Scene modeling code data
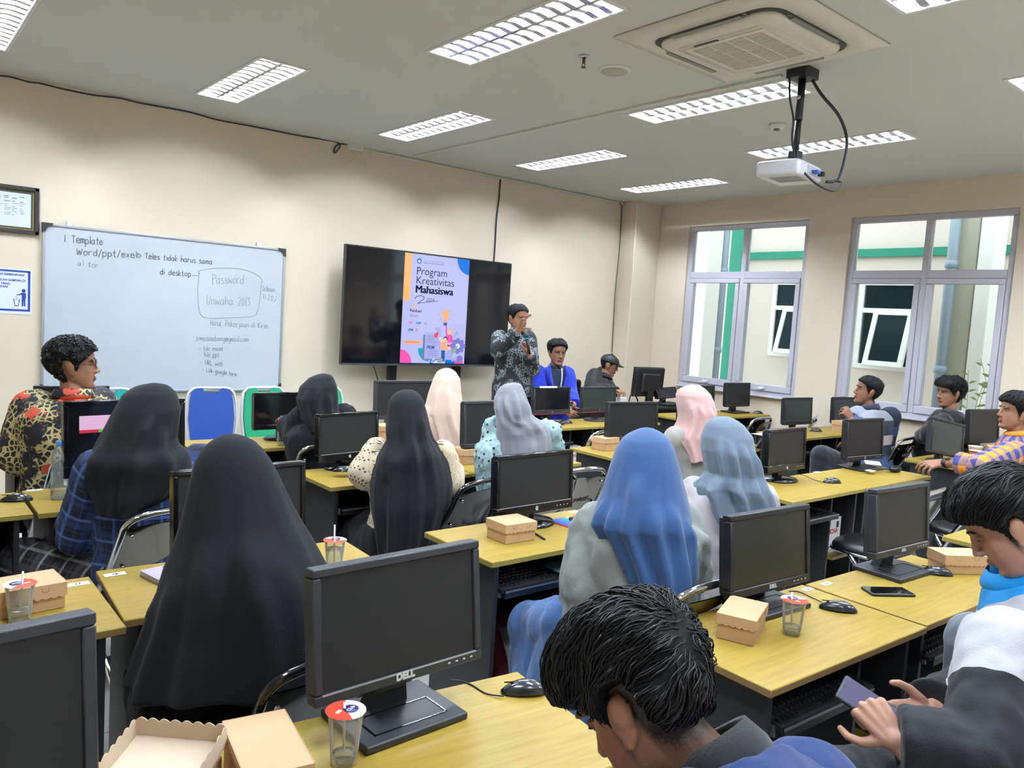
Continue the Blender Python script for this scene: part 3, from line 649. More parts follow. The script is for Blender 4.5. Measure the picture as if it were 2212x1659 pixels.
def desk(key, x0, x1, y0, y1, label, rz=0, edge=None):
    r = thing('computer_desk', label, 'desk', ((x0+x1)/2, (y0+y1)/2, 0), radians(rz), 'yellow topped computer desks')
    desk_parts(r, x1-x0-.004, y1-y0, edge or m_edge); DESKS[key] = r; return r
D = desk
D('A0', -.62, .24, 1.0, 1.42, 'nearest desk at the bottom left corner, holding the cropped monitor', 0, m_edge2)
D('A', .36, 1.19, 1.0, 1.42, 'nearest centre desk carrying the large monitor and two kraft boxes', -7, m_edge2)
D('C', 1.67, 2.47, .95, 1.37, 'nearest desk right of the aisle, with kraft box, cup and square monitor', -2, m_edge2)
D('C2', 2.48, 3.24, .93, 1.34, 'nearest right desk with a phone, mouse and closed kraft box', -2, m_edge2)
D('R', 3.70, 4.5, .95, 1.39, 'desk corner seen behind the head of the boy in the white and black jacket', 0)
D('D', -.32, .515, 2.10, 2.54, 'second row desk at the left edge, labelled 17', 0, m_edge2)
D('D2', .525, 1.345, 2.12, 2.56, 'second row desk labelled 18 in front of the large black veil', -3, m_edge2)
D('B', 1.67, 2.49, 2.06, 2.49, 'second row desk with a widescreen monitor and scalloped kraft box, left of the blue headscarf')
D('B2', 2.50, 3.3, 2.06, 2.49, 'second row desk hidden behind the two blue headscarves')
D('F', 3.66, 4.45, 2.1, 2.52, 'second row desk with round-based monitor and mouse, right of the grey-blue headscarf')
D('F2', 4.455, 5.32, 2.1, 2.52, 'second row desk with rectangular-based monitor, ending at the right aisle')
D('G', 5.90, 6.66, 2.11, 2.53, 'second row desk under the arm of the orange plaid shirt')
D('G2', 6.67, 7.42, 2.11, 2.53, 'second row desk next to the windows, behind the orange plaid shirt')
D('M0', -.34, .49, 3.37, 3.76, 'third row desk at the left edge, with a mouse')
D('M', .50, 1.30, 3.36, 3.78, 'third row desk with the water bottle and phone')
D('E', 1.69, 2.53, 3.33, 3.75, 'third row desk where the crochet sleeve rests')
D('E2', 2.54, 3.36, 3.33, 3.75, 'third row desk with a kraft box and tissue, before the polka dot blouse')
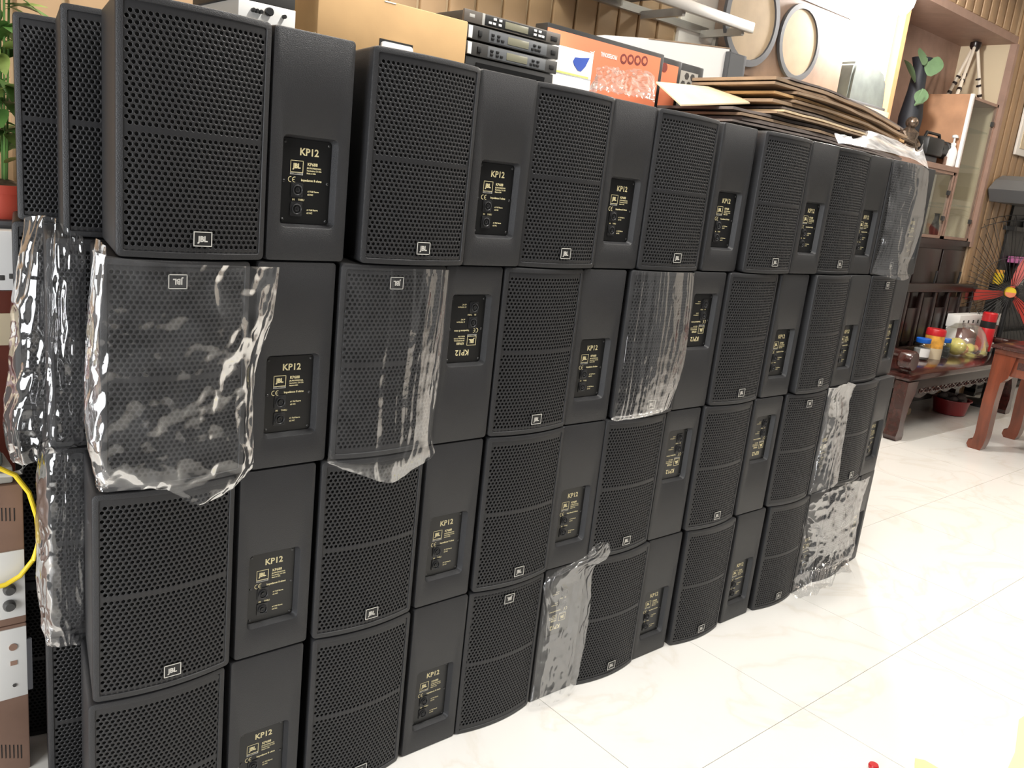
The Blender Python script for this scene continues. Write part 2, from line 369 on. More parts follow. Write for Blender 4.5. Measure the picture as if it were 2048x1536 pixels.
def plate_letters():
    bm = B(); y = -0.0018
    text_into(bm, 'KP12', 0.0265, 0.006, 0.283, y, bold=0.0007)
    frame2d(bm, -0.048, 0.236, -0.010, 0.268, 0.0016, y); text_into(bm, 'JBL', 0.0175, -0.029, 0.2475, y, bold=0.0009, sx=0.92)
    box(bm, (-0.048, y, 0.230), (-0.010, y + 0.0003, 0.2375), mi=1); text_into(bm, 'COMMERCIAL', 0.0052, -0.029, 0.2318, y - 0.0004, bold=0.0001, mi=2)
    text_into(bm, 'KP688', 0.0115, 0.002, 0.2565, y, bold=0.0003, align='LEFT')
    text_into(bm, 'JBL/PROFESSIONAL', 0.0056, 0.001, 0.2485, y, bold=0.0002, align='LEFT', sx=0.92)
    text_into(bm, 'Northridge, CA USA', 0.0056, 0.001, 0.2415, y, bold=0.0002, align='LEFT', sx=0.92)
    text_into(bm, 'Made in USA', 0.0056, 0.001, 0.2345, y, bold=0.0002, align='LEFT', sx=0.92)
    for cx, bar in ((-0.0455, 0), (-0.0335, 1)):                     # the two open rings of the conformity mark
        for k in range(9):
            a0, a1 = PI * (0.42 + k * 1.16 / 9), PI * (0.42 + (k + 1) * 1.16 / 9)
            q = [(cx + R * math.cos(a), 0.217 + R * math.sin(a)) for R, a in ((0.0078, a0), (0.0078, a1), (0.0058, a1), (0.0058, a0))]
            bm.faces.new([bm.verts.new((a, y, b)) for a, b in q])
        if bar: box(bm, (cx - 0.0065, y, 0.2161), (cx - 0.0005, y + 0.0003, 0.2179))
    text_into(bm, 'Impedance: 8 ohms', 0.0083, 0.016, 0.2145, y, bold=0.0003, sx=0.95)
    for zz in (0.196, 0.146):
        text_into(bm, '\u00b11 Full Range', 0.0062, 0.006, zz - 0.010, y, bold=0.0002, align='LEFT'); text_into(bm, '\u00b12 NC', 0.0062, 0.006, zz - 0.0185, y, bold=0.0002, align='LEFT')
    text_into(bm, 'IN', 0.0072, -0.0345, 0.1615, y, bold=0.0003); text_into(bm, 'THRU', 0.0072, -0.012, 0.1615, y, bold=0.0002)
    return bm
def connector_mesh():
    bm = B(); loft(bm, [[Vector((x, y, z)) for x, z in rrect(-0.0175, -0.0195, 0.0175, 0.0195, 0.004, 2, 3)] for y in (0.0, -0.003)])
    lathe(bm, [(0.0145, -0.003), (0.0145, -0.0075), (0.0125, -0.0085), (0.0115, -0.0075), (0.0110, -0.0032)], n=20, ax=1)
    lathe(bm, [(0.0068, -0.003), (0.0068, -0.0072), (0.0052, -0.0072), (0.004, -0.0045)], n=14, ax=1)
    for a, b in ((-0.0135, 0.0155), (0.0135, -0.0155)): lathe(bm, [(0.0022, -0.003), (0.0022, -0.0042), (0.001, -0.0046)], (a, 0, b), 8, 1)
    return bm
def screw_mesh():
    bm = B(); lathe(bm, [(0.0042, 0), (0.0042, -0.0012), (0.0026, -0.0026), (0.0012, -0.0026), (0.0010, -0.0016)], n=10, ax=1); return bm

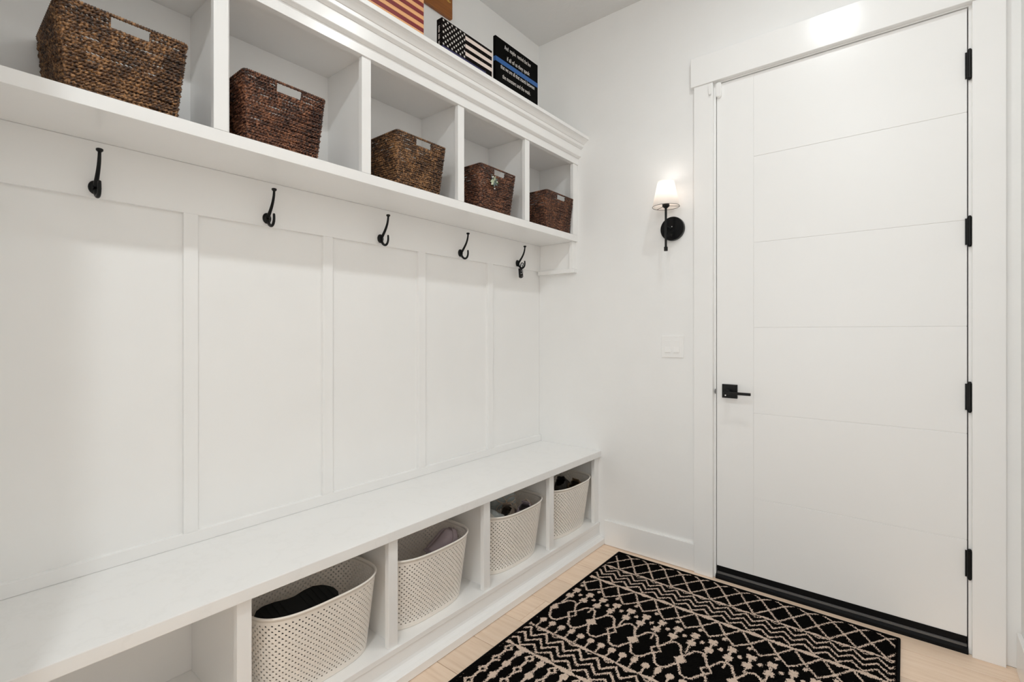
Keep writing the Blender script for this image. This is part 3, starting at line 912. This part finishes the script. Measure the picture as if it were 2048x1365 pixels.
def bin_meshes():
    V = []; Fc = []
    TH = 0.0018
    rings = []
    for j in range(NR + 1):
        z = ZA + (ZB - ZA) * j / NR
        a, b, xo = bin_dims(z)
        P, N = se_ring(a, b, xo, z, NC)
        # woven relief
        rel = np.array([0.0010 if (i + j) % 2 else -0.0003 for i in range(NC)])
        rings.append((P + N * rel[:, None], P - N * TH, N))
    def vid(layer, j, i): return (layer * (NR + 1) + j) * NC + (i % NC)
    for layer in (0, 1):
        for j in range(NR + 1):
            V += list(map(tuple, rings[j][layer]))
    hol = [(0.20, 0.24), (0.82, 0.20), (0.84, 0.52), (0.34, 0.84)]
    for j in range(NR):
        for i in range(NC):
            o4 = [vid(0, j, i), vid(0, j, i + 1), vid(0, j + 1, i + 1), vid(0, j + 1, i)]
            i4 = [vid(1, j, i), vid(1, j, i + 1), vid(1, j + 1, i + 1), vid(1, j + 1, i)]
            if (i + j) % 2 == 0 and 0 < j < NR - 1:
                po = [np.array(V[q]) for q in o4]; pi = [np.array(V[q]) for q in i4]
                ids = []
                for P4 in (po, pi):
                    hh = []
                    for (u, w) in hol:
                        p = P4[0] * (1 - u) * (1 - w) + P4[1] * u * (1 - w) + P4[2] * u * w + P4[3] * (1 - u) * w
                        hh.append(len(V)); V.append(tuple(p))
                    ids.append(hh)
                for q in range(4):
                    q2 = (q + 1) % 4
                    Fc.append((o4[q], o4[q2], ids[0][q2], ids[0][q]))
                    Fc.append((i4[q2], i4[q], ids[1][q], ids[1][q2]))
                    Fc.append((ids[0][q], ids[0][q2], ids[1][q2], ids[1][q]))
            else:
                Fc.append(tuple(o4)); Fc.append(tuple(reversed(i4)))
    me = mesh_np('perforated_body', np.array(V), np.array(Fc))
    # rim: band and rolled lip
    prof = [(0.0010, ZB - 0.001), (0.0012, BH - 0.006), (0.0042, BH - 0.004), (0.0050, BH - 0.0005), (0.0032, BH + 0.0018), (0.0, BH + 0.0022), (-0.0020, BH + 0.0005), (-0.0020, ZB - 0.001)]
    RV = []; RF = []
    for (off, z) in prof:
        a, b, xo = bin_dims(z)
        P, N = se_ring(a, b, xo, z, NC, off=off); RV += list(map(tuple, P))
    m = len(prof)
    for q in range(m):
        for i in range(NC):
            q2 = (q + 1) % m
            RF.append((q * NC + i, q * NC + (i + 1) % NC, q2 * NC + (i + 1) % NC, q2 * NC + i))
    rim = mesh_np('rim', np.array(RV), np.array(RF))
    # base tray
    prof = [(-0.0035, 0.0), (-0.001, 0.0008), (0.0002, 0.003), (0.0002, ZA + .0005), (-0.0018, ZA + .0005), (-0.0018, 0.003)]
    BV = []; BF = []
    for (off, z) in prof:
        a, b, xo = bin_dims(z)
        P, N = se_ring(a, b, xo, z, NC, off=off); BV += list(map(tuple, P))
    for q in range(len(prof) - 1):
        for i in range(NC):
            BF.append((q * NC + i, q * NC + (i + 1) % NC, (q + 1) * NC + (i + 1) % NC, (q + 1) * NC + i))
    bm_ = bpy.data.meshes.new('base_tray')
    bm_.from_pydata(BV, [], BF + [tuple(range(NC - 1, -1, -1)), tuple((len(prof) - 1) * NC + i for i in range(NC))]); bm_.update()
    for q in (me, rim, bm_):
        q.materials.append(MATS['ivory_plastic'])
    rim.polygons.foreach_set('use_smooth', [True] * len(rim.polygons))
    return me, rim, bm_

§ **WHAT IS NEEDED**
Only the lines from the start of the records to the line with "D('E2', 2.54, 3.36, 3.33, 3.75, 'third" belong in the copy. Print them exactly, minus pictures.

§ **EXERCISE ANSWER**
Continue the Blender Python script for this scene: part 3, from line 649. More parts follow. The script is for Blender 4.5. Measure the picture as if it were 2212x1659 pixels.
def desk(key, x0, x1, y0, y1, label, rz=0, edge=None):
    r = thing('computer_desk', label, 'desk', ((x0+x1)/2, (y0+y1)/2, 0), radians(rz), 'yellow topped computer desks')
    desk_parts(r, x1-x0-.004, y1-y0, edge or m_edge); DESKS[key] = r; return r
D = desk
D('A0', -.62, .24, 1.0, 1.42, 'nearest desk at the bottom left corner, holding the cropped monitor', 0, m_edge2)
D('A', .36, 1.19, 1.0, 1.42, 'nearest centre desk carrying the large monitor and two kraft boxes', -7, m_edge2)
D('C', 1.67, 2.47, .95, 1.37, 'nearest desk right of the aisle, with kraft box, cup and square monitor', -2, m_edge2)
D('C2', 2.48, 3.24, .93, 1.34, 'nearest right desk with a phone, mouse and closed kraft box', -2, m_edge2)
D('R', 3.70, 4.5, .95, 1.39, 'desk corner seen behind the head of the boy in the white and black jacket', 0)
D('D', -.32, .515, 2.10, 2.54, 'second row desk at the left edge, labelled 17', 0, m_edge2)
D('D2', .525, 1.345, 2.12, 2.56, 'second row desk labelled 18 in front of the large black veil', -3, m_edge2)
D('B', 1.67, 2.49, 2.06, 2.49, 'second row desk with a widescreen monitor and scalloped kraft box, left of the blue headscarf')
D('B2', 2.50, 3.3, 2.06, 2.49, 'second row desk hidden behind the two blue headscarves')
D('F', 3.66, 4.45, 2.1, 2.52, 'second row desk with round-based monitor and mouse, right of the grey-blue headscarf')
D('F2', 4.455, 5.32, 2.1, 2.52, 'second row desk with rectangular-based monitor, ending at the right aisle')
D('G', 5.90, 6.66, 2.11, 2.53, 'second row desk under the arm of the orange plaid shirt')
D('G2', 6.67, 7.42, 2.11, 2.53, 'second row desk next to the windows, behind the orange plaid shirt')
D('M0', -.34, .49, 3.37, 3.76, 'third row desk at the left edge, with a mouse')
D('M', .50, 1.30, 3.36, 3.78, 'third row desk with the water bottle and phone')
D('E', 1.69, 2.53, 3.33, 3.75, 'third row desk where the crochet sleeve rests')
D('E2', 2.54, 3.36, 3.33, 3.75, 'third row desk with a kraft box and tissue, before the polka dot blouse')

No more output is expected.